I believe Jesus brought sarcasm to my attention because while growing up, my family’s conversations were saturated with sarcasm. So much so, years ago an eight year old boy I mentored said after spending a few hours with us, “You talk to each other like that?” It was an eye-opening moment for me. When I married, I shared with my husband that I never wanted us to be sarcastic with one another. I told him I wanted our children to talk to each other like they loved each other. He agreed about the damage sarcasm can do to a relationship.

This issue of sarcasm in my family reared its ugly head again this past weekend when I had a blow up with my youngest brother. I spent the day with him and my mother, and for the entire day, he made sarcastic comments.

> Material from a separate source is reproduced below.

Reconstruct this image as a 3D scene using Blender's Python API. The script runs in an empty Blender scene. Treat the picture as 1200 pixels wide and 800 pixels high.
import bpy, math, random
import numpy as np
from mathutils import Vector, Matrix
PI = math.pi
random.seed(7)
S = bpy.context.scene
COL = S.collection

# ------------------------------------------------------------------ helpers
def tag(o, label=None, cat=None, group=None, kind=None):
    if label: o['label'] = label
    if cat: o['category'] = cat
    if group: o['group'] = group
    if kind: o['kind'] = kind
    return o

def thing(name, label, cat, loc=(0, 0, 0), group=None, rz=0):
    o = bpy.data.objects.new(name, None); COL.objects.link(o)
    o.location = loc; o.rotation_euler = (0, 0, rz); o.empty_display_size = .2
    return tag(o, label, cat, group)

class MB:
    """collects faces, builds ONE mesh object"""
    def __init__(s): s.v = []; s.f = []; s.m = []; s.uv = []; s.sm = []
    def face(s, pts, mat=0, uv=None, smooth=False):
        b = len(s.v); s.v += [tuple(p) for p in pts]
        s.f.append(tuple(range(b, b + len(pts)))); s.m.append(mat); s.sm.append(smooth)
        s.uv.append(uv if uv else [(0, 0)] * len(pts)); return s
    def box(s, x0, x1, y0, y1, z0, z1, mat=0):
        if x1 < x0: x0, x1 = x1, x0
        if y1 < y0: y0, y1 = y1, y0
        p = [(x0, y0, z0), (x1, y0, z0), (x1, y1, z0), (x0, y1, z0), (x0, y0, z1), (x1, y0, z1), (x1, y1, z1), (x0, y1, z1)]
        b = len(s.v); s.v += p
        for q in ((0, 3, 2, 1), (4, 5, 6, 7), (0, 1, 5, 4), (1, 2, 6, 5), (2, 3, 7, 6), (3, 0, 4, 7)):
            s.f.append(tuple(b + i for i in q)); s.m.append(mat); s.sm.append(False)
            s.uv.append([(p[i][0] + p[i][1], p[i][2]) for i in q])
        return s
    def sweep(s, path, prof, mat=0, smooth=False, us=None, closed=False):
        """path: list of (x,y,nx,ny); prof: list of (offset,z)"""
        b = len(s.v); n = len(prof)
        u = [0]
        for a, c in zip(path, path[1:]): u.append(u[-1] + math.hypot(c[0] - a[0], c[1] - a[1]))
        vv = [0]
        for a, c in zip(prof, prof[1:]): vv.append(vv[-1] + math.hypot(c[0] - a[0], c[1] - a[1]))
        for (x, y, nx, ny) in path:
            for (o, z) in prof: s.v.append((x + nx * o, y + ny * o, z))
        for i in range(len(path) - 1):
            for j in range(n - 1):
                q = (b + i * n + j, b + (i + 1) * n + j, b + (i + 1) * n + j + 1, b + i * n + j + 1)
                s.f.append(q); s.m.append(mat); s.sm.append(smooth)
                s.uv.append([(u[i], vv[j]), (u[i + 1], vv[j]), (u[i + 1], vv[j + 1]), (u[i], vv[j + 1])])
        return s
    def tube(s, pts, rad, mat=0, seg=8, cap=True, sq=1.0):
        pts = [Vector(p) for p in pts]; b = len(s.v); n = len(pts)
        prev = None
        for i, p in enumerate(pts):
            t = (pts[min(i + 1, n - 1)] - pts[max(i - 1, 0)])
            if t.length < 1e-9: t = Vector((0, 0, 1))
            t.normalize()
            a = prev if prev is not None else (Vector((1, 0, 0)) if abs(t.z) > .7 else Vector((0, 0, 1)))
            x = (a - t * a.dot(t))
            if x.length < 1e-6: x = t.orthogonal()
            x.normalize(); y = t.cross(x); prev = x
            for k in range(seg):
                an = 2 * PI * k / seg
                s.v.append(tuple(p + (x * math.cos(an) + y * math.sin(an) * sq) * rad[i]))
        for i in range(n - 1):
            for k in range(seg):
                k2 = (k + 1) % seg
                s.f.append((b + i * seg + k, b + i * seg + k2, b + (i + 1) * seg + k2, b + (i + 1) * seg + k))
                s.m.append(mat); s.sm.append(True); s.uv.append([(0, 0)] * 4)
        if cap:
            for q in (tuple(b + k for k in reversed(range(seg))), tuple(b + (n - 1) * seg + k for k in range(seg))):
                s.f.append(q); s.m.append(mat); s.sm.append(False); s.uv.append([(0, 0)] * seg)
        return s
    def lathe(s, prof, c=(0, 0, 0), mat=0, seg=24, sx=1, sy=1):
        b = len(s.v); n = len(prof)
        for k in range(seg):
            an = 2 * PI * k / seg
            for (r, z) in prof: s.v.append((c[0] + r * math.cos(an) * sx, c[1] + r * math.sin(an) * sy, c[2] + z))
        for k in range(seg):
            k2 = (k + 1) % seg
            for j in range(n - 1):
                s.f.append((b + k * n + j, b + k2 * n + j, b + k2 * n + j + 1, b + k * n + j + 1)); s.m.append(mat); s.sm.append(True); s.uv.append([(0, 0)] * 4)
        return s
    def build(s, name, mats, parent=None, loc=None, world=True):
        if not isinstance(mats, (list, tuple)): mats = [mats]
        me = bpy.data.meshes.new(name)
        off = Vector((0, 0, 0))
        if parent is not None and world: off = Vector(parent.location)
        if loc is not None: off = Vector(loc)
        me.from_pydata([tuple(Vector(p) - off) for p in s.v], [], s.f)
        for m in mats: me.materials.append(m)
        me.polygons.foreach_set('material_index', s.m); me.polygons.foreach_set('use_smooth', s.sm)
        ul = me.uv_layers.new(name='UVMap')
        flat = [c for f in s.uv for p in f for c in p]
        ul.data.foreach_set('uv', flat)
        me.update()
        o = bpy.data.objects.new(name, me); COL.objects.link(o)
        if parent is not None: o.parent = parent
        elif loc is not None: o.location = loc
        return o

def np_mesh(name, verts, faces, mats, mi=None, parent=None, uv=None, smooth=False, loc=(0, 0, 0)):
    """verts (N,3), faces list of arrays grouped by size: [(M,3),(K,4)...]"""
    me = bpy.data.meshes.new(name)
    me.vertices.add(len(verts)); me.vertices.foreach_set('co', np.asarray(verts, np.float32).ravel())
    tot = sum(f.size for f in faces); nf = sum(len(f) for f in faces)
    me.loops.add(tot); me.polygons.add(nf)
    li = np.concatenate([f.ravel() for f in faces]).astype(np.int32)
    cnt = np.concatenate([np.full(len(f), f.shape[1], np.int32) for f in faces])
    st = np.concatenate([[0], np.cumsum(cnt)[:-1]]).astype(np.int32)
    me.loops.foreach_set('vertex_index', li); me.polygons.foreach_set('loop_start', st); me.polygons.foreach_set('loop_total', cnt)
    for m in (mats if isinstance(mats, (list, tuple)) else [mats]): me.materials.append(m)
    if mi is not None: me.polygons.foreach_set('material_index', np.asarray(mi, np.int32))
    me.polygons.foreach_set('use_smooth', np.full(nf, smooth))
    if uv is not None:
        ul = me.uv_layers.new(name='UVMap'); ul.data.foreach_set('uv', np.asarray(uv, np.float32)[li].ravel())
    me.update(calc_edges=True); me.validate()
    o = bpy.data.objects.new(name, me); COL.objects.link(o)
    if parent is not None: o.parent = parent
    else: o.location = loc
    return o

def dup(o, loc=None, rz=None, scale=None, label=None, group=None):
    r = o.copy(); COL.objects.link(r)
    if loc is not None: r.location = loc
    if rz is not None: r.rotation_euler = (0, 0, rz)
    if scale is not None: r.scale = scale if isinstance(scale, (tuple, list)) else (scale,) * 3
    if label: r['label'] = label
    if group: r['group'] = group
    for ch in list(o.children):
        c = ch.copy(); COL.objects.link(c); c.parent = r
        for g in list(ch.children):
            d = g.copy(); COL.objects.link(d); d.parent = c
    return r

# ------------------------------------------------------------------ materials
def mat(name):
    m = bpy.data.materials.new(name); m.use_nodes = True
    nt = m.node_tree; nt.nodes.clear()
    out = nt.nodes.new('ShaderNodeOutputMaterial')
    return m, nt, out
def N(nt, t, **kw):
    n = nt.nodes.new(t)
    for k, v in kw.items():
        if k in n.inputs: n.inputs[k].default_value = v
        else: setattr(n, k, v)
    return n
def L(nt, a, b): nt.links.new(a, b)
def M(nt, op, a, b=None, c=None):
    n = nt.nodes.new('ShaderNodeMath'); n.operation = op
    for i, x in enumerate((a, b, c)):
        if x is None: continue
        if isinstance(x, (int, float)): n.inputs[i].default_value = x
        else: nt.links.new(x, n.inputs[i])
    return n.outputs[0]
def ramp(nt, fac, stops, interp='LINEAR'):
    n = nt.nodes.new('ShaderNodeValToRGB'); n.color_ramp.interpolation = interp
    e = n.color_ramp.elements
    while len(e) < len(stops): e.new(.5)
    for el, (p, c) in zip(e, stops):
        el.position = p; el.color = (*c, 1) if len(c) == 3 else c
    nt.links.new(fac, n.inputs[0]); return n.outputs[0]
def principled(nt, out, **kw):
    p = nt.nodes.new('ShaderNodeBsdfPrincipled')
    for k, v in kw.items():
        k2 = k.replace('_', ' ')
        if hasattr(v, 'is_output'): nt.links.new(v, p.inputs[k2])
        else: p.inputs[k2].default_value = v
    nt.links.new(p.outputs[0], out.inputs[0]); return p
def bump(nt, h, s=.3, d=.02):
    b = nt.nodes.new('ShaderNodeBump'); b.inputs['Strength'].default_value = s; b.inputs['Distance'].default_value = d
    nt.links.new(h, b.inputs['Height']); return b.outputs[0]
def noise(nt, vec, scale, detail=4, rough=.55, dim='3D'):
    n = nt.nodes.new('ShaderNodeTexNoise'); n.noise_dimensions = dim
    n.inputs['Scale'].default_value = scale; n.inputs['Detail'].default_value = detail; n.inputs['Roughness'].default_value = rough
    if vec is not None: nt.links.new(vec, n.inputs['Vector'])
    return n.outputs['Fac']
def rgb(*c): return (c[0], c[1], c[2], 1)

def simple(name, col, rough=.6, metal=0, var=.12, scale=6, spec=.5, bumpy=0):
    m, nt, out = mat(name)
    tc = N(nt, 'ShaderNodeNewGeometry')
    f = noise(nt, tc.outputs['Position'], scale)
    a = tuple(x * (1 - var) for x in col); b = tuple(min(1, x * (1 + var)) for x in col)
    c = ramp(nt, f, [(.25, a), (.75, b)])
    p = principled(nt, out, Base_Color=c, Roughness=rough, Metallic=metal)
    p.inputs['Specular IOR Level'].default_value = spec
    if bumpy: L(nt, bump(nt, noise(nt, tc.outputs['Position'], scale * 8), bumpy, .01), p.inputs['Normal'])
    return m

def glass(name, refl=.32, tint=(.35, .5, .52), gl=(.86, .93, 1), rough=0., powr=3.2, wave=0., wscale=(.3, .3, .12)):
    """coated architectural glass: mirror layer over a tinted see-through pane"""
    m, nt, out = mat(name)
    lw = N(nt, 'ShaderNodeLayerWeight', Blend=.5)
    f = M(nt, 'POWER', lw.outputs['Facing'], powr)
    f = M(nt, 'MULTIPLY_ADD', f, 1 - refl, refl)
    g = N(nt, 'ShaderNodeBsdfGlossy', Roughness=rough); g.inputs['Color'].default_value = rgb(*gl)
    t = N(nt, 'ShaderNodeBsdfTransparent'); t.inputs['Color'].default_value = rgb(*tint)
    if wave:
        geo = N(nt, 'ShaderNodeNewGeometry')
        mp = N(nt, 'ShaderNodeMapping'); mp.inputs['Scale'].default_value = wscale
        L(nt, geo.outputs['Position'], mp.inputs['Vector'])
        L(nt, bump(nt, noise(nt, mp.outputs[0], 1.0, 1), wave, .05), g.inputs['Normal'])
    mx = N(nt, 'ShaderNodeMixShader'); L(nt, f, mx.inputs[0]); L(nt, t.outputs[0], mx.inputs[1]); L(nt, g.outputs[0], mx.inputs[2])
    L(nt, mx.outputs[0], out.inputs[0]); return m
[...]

By ten o’clock that evening, I had enough. I had to remove myself from the situation because I couldn’t take it anymore. I was hurt by his comments directed towards me because I have always expressed my love for my brother. Some would say to the point of spoiling him. From the moment he was born, I treated him like my son (I’m 15 years older than him). So, when he kept making sarcastic comments to everything I said, it felt like a jab or slap in the face. When I expressed my disdain, he explained that he was joking. I told him I didn’t find any of his remarks funny. Instead, his comments felt like emotional body blows. By the end of the day, I could no longer stand. The incident was further reinforcement to me that we all need to be more intentional and careful in our conversation.

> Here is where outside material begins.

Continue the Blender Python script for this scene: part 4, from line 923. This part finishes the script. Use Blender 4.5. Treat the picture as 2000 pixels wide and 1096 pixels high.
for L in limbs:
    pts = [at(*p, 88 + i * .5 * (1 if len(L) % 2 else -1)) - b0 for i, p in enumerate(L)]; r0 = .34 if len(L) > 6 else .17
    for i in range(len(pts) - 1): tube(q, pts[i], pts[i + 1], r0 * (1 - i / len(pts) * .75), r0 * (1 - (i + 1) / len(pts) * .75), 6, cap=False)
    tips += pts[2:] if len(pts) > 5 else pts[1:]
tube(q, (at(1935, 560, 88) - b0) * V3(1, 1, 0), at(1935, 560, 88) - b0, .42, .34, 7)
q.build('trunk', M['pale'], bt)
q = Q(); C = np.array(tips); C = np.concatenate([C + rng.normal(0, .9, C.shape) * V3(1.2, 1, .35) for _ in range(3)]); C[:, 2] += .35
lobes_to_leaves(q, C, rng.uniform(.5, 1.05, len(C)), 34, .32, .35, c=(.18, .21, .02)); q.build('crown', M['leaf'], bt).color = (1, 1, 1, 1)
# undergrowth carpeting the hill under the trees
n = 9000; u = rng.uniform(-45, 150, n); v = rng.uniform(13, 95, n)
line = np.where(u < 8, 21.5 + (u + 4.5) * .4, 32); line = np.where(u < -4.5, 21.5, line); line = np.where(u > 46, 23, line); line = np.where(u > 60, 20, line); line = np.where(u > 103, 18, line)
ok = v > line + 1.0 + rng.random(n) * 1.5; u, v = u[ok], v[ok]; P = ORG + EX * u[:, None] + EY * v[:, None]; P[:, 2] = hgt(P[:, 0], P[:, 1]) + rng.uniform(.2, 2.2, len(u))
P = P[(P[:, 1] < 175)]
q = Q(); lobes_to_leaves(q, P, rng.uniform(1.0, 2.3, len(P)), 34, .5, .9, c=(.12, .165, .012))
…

│We need to be more intentional and careful in our conversation.

I’ve come to realize that the ability to effectively communicate is not something we are born with. It takes years of patience and practice. It is also learned through exposure and experience because everyone communicates differently. My husband and I bumped heads many times in our marriage because of our inability to effectively communicate. After three years, I learned that timing and tone play a major role in effective communication. I think I will spend my lifetime learning how to communicate with timeliness, grace and wisdom. However, what I’ve come to learn is sarcasm has no place in the life of the believer.

Matthew 5:37 (NRSV) says, “Let your word be ‘Yes, Yes’ or ‘No, No’; anything more than this comes from the evil one.” As the definition states, when one uses sarcasm, they are saying the opposite of what they mean. That’s why confusion is oftentimes the end result. The receiving person doesn’t know if the person means what they said or not. 1 Corinthians 14:33 says God is not the author of confusion. We should strive to speak plainly with seasoned words that edify not tear down. In most cases, sarcasm is used to soften the blow of an insult.

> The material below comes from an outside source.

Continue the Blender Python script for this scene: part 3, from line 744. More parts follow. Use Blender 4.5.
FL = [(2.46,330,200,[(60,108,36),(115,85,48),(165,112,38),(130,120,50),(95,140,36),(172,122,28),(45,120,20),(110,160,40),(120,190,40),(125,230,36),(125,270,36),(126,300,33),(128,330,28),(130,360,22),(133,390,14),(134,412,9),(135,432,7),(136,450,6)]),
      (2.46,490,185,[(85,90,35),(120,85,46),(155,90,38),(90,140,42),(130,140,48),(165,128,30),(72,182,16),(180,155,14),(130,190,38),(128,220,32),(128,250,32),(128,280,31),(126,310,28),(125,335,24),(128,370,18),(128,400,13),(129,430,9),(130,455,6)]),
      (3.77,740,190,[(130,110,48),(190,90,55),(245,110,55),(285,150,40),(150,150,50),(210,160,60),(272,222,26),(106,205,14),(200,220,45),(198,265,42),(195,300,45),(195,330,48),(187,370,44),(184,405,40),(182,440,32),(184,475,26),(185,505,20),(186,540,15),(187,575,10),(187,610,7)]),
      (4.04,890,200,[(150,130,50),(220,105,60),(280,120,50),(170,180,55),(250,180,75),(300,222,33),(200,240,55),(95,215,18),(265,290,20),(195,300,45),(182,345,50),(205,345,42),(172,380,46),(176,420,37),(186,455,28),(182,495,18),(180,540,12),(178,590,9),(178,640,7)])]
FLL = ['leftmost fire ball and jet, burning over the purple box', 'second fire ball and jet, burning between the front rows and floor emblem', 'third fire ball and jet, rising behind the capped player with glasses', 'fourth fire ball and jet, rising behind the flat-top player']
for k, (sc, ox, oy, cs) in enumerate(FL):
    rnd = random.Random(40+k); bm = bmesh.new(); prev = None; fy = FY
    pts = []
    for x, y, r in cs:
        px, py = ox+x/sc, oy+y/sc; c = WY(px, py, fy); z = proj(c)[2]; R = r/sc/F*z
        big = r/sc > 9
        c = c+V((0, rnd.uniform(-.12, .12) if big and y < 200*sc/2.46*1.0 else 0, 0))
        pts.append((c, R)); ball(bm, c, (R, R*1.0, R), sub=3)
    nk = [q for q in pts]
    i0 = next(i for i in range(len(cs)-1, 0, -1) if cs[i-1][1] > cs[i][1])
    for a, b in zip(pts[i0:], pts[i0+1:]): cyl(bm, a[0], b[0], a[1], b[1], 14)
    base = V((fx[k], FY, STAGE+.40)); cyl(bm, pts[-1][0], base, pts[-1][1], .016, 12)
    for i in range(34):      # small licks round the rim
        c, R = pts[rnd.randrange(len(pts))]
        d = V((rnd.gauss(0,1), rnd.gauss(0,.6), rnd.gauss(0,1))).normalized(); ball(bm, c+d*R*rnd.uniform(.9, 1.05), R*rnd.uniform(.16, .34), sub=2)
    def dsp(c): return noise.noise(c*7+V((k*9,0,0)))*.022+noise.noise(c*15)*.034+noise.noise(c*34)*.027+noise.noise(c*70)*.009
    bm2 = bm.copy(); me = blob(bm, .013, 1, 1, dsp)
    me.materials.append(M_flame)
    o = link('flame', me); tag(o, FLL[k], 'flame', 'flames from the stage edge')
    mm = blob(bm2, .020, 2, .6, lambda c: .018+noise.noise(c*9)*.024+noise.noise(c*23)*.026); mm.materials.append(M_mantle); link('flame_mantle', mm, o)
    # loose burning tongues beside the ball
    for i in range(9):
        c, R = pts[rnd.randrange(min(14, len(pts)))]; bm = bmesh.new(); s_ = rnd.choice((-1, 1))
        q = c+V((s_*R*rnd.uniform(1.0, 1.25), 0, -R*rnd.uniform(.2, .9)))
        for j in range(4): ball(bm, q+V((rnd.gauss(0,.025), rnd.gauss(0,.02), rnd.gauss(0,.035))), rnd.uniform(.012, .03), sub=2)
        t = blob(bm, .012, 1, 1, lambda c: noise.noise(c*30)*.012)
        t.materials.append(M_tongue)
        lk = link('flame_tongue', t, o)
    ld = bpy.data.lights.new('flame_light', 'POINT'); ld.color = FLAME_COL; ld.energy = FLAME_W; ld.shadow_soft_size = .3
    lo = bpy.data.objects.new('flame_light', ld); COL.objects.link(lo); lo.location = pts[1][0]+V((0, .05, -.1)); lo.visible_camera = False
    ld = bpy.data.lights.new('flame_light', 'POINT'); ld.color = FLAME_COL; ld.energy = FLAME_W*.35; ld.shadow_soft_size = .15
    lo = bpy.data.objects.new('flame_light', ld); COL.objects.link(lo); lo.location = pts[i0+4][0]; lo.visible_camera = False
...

“Let your speech always be gracious, seasoned with salt, so that you may know how you ought to answer everyone” Colossians 4:6 (NRSV).

I know my brother’s sarcasm comes from a place of hurt. He’s built a wall up around himself and is afraid to be vulnerable. He’s going through a season of disappointment about school and his finances, and I know the sarcasm is a defense mechanism.

I am still working on learning how to speak with grace and wisdom. I’m motivated by my children to master my tongue. I want them to know how to effectively communicate. I think the youth of today could avoid many of the issues they face if they learned how to communicate their expectations, wants and needs. It starts with us though. They need someone to model it for them.

What are your thoughts? Has sarcasm damaged a relationship in your life?

2 Replies to “Family Matters: Communication”

  1. Ouch!! I was also the owner of an iron tongue…I still make myself laugh at all the comebacks that roll through my head…just being honest. The one thing that caused me to rethink sarcasm is its definition of intent to harm. When I realized my “jokes” were hurting others, I begged God to reform me.
    Now, it seems I’m mostly on the other end, like yourself. Someone I love and do life with on a regular basis uses sarcasm as a defense. It hurts.
    I also just read your story on SDG and, I just love you even more. Thank you so much for sharing your life with us.

    1. Thanks so much Lisa for reading! I, too, laugh at the comebacks in my head and I think, “Ooooh, if it wasn’t for the Holy Spirit!!!!!”